== Task instructions ==
Below are some entries; can you quote all of them exactly?
··· Records to process ···
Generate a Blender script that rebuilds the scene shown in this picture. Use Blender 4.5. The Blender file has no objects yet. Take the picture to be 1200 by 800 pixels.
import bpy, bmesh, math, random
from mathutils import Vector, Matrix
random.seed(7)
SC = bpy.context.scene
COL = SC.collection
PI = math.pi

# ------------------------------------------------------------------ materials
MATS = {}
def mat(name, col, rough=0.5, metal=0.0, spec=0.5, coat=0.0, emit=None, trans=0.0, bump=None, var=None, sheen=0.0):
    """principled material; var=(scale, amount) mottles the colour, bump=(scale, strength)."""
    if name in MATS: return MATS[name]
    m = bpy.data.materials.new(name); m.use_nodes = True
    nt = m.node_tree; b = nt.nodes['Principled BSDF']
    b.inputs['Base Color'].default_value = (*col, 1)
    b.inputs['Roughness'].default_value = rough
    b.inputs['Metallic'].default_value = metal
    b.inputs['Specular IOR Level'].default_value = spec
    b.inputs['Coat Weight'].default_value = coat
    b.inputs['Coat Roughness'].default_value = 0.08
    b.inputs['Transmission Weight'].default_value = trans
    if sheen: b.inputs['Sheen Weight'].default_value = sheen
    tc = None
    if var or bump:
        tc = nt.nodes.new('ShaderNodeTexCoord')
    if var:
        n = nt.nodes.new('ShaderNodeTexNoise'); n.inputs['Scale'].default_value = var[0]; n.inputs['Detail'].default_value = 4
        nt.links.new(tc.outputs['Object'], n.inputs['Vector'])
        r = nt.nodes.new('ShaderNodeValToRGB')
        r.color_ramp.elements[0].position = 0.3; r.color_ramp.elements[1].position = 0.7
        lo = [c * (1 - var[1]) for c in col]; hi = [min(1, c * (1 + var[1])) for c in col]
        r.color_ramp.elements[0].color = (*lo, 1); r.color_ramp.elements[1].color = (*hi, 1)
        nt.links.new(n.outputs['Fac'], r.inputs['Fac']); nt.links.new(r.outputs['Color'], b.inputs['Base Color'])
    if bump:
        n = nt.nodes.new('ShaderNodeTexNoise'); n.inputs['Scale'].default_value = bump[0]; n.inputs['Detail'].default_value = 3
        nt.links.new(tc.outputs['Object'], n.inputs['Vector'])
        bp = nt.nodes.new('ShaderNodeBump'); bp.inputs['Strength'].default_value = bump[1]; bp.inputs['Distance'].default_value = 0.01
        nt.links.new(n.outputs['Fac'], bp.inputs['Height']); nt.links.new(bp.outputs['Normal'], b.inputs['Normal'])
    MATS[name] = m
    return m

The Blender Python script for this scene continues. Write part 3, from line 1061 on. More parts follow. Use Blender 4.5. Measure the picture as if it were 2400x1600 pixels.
···
== In response ==
Generate a Blender script that rebuilds the scene shown in this picture. Use Blender 4.5. The Blender file has no objects yet. Take the picture to be 1200 by 800 pixels.
import bpy, bmesh, math, random
from mathutils import Vector, Matrix
random.seed(7)
SC = bpy.context.scene
COL = SC.collection
PI = math.pi

# ------------------------------------------------------------------ materials
MATS = {}
def mat(name, col, rough=0.5, metal=0.0, spec=0.5, coat=0.0, emit=None, trans=0.0, bump=None, var=None, sheen=0.0):
    """principled material; var=(scale, amount) mottles the colour, bump=(scale, strength)."""
    if name in MATS: return MATS[name]
    m = bpy.data.materials.new(name); m.use_nodes = True
    nt = m.node_tree; b = nt.nodes['Principled BSDF']
    b.inputs['Base Color'].default_value = (*col, 1)
    b.inputs['Roughness'].default_value = rough
    b.inputs['Metallic'].default_value = metal
    b.inputs['Specular IOR Level'].default_value = spec
    b.inputs['Coat Weight'].default_value = coat
    b.inputs['Coat Roughness'].default_value = 0.08
    b.inputs['Transmission Weight'].default_value = trans
    if sheen: b.inputs['Sheen Weight'].default_value = sheen
    tc = None
    if var or bump:
        tc = nt.nodes.new('ShaderNodeTexCoord')
    if var:
        n = nt.nodes.new('ShaderNodeTexNoise'); n.inputs['Scale'].default_value = var[0]; n.inputs['Detail'].default_value = 4
        nt.links.new(tc.outputs['Object'], n.inputs['Vector'])
        r = nt.nodes.new('ShaderNodeValToRGB')
        r.color_ramp.elements[0].position = 0.3; r.color_ramp.elements[1].position = 0.7
        lo = [c * (1 - var[1]) for c in col]; hi = [min(1, c * (1 + var[1])) for c in col]
        r.color_ramp.elements[0].color = (*lo, 1); r.color_ramp.elements[1].color = (*hi, 1)
        nt.links.new(n.outputs['Fac'], r.inputs['Fac']); nt.links.new(r.outputs['Color'], b.inputs['Base Color'])
    if bump:
        n = nt.nodes.new('ShaderNodeTexNoise'); n.inputs['Scale'].default_value = bump[0]; n.inputs['Detail'].default_value = 3
        nt.links.new(tc.outputs['Object'], n.inputs['Vector'])
        bp = nt.nodes.new('ShaderNodeBump'); bp.inputs['Strength'].default_value = bump[1]; bp.inputs['Distance'].default_value = 0.01
        nt.links.new(n.outputs['Fac'], bp.inputs['Height']); nt.links.new(bp.outputs['Normal'], b.inputs['Normal'])
    MATS[name] = m
    return m

The Blender Python script for this scene continues. Write part 3, from line 1061 on. More parts follow. Use Blender 4.5. Measure the picture as if it were 2400x1600 pixels.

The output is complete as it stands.